PrMnO$_3$ (PMO) based RRAM shows selector-less behavior due to high-non-linearity. Recently, the non-linearity, along with volatile hysteresis, is demonstrated and utilized as a compact oscillator to enable highly scaled oscillatory neurons, which enable oscillatory neuromorphic systems found in the human cortex. Hence, it is vital to understand the physical mechanisms behind such a volatile hysteretic behavior to provide useful insights in developing a device for various neuromorphic applications. In this paper, we present a comprehensive investigation of the transient characteristics and propose a physical mechanism to replicate the observations by simulations. First, we investigate the complex dynamics of the hysteresis with the voltage ramp rate. We observe that the voltage window initially increases and later decreases as the ramp rate is increased - while the current window reduces monotonically.
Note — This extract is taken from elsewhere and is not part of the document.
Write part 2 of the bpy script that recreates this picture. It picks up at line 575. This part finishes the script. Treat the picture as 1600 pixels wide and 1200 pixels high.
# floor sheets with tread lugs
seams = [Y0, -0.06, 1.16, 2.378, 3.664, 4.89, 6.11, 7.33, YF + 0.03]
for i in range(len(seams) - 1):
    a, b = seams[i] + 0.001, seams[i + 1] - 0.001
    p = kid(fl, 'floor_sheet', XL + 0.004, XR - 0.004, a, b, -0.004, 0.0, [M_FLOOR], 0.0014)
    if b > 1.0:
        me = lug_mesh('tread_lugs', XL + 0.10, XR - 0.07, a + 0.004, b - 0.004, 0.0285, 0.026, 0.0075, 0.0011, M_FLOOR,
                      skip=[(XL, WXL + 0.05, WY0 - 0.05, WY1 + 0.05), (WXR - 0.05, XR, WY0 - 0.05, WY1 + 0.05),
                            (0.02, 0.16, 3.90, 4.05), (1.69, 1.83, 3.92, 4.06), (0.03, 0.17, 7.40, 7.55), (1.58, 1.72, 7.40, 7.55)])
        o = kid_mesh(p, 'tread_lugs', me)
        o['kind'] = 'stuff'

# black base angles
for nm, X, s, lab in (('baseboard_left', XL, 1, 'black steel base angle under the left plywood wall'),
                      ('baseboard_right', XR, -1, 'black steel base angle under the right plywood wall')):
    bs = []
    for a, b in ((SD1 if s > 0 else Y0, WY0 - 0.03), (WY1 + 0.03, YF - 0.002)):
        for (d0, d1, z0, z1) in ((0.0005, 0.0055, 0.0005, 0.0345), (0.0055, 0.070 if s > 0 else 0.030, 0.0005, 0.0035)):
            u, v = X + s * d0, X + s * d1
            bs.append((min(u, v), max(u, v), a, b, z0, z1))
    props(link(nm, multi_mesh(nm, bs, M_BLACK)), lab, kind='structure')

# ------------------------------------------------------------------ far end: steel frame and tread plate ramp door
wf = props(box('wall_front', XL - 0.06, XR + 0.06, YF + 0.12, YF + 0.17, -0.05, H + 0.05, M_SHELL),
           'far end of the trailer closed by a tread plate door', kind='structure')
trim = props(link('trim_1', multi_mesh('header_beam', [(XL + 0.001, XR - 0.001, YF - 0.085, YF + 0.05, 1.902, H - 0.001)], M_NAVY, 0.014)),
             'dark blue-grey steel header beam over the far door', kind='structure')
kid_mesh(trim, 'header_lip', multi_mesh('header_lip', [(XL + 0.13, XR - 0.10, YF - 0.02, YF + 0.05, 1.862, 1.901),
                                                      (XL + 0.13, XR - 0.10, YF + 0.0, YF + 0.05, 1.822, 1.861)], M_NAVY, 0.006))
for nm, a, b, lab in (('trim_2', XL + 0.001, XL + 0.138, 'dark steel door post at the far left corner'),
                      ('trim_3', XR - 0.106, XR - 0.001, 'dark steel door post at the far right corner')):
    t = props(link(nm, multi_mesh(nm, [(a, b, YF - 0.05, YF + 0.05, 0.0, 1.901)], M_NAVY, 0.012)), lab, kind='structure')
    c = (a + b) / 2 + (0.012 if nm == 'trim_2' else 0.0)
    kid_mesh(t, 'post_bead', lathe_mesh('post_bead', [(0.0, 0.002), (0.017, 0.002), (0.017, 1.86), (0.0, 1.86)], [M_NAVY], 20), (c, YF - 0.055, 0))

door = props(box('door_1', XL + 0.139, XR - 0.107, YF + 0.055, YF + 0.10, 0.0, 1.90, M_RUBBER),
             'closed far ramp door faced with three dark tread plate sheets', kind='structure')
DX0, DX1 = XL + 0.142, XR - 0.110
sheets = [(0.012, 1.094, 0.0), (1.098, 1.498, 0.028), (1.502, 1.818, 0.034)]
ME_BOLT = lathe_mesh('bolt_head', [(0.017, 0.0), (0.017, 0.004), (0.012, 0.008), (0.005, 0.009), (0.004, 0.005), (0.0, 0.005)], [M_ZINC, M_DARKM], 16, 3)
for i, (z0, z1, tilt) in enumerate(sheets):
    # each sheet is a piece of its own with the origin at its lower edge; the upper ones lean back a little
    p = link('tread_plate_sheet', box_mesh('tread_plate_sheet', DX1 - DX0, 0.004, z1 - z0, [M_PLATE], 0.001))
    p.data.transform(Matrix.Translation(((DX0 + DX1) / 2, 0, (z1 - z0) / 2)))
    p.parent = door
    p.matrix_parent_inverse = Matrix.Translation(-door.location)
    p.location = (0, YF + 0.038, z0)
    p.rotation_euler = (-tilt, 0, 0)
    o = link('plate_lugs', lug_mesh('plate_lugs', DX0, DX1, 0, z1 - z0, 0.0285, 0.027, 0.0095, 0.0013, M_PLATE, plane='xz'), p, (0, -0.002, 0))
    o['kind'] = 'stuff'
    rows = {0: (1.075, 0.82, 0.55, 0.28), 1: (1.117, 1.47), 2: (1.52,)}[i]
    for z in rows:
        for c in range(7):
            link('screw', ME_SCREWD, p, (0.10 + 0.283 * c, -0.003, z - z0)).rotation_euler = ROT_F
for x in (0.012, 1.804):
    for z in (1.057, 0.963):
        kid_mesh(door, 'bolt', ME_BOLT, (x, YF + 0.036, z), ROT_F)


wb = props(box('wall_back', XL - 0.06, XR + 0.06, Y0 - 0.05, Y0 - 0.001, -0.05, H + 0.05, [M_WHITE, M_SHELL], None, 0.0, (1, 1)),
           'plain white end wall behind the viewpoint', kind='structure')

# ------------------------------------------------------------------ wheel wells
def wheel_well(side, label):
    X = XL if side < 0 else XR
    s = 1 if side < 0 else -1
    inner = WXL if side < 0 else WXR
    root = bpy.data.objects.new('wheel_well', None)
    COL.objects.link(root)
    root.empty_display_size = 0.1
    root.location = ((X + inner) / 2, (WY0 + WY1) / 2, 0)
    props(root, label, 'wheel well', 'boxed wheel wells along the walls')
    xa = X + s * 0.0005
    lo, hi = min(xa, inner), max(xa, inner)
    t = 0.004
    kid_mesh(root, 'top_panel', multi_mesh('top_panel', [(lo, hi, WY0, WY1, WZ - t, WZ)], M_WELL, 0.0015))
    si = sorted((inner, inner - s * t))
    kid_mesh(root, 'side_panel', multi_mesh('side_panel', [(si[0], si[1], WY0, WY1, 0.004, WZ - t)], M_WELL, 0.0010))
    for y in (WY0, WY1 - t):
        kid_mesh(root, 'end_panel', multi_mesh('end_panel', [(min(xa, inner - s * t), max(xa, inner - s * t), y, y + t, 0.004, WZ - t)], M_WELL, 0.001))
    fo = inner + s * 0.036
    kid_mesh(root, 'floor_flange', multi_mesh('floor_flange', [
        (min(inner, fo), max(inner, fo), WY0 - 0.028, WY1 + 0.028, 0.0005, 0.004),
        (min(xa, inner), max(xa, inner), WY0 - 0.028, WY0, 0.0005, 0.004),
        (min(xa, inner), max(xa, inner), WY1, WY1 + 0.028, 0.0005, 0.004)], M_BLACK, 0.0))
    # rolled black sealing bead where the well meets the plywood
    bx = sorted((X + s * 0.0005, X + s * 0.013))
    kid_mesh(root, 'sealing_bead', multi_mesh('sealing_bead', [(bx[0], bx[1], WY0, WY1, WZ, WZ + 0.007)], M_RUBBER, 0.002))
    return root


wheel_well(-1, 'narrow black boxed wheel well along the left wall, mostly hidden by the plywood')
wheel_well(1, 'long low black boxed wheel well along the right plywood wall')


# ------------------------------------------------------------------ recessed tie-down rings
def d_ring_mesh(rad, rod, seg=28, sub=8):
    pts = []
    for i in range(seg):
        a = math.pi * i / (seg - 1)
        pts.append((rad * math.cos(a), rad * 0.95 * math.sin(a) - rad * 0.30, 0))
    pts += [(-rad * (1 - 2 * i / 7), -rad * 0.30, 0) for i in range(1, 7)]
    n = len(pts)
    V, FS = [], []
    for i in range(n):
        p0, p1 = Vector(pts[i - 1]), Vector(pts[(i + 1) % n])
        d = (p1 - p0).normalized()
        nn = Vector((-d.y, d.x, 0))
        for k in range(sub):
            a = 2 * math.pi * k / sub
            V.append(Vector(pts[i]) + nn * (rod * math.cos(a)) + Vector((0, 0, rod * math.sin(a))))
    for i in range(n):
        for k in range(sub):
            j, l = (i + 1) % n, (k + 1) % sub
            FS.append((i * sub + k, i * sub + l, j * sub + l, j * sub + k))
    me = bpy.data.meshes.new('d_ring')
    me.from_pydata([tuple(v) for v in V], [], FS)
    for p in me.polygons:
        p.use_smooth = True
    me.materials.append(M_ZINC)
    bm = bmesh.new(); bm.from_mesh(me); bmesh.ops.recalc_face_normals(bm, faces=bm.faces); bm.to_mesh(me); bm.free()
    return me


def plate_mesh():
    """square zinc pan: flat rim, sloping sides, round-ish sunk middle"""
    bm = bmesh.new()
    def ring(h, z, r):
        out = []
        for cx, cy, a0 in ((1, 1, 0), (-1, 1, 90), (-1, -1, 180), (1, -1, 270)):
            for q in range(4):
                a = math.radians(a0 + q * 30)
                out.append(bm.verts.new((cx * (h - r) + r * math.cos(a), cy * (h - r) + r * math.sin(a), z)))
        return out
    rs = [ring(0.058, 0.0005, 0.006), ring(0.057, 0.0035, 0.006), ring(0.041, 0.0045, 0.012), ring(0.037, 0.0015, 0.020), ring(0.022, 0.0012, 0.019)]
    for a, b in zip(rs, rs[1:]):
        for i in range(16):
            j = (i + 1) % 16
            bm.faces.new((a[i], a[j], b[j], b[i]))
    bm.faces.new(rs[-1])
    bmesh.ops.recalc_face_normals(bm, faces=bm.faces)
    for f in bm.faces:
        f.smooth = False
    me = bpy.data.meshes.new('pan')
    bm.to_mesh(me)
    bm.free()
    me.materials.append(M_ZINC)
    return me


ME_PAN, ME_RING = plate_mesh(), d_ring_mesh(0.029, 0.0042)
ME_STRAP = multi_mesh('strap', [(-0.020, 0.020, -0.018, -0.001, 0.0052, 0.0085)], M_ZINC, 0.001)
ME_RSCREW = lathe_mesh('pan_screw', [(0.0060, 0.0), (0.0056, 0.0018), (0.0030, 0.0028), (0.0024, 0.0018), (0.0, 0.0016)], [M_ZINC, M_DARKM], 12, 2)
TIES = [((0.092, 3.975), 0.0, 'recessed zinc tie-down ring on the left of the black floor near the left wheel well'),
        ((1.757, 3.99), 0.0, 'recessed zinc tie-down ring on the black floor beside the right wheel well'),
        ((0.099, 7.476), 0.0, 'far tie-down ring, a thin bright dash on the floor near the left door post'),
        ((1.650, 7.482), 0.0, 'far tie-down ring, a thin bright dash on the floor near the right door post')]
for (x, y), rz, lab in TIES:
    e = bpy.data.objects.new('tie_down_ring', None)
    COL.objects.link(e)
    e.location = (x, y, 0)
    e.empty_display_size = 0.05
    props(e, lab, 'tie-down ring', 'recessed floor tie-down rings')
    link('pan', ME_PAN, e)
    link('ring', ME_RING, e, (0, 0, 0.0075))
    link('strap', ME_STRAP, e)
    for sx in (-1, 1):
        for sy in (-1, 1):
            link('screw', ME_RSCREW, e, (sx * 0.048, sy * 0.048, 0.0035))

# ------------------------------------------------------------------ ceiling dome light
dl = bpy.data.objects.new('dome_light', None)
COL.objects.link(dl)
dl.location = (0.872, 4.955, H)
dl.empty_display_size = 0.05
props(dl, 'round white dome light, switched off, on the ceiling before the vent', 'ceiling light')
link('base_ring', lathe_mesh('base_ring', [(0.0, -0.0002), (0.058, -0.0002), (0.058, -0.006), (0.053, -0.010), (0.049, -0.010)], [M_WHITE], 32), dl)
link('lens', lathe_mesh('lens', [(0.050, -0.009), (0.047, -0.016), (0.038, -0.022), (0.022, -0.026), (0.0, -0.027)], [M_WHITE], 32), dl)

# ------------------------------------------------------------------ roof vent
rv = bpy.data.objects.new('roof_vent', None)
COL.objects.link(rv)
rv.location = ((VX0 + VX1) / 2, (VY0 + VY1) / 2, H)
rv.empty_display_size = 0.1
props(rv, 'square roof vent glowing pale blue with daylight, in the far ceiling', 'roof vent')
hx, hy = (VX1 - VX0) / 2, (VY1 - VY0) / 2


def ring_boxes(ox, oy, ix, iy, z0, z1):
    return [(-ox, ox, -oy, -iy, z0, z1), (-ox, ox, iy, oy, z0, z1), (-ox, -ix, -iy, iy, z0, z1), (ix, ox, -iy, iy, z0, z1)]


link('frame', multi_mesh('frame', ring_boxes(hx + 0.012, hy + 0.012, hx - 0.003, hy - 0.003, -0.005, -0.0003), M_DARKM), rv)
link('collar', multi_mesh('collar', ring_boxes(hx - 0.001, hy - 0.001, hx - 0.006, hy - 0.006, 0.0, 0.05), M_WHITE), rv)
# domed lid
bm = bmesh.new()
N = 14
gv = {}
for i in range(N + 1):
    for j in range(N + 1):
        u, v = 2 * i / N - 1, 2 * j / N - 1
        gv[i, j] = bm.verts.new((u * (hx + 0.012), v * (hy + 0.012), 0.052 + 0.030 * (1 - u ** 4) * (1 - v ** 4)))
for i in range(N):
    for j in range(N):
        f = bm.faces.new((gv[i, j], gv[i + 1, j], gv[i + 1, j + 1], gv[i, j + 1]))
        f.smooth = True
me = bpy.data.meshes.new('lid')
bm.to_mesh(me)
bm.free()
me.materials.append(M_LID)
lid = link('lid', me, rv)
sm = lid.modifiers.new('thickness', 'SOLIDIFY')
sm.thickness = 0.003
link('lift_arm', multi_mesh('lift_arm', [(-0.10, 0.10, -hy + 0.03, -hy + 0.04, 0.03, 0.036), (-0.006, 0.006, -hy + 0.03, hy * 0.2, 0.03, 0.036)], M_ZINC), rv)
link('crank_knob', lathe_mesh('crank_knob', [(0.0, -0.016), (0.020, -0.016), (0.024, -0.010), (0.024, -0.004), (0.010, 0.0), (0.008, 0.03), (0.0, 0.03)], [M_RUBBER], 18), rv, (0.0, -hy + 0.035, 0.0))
Second, an analytical electrothermal model based on space charge limited current (SCLC) and Fourier Heat equation is proposed to model the co-dependent heat and current flow. Finally, we show that the interplay between the self-heating due to the current and the current dependence on the temperature is accurately modeled to reproduce the hysteresis dependence on the various voltage ramp rate. Such a detailed understanding of the device PMO RRAM volatile hysteresis may enable efficient device design required in neuromorphic computing applications.